---------- GIVEN MATERIAL

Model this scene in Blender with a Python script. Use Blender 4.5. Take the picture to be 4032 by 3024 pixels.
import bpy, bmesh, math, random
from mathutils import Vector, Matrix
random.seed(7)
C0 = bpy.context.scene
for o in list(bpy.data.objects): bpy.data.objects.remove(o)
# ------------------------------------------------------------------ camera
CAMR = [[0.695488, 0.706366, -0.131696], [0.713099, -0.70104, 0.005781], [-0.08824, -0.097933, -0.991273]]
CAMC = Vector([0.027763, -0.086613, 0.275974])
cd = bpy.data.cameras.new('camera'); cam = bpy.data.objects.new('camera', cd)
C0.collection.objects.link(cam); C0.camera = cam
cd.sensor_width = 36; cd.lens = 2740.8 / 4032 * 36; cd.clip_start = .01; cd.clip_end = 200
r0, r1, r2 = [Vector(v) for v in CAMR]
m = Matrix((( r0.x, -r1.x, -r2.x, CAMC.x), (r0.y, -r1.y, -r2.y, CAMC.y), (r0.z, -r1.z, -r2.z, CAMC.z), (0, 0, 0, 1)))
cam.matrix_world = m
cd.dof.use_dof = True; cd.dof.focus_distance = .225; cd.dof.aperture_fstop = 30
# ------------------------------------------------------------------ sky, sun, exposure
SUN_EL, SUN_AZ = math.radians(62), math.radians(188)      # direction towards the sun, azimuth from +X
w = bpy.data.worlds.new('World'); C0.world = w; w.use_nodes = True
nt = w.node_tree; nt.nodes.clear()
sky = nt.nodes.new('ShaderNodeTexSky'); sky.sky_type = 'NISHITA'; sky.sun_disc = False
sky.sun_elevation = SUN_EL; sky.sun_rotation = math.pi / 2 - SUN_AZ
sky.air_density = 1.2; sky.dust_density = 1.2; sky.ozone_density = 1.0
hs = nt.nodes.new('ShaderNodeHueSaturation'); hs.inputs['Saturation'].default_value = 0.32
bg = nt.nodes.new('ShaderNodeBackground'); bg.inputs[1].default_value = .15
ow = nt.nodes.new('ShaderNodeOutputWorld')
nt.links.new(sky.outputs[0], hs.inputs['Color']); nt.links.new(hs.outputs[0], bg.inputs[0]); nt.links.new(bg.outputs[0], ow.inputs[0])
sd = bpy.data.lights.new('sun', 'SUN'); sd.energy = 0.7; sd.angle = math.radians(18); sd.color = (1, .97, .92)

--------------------

## PROMPT
From the material above, copy each line that includes the word "scene".

## REPLY TO THE TASK
Model this scene in Blender with a Python script. Use Blender 4.5. Take the picture to be 4032 by 3024 pixels.
C0 = bpy.context.scene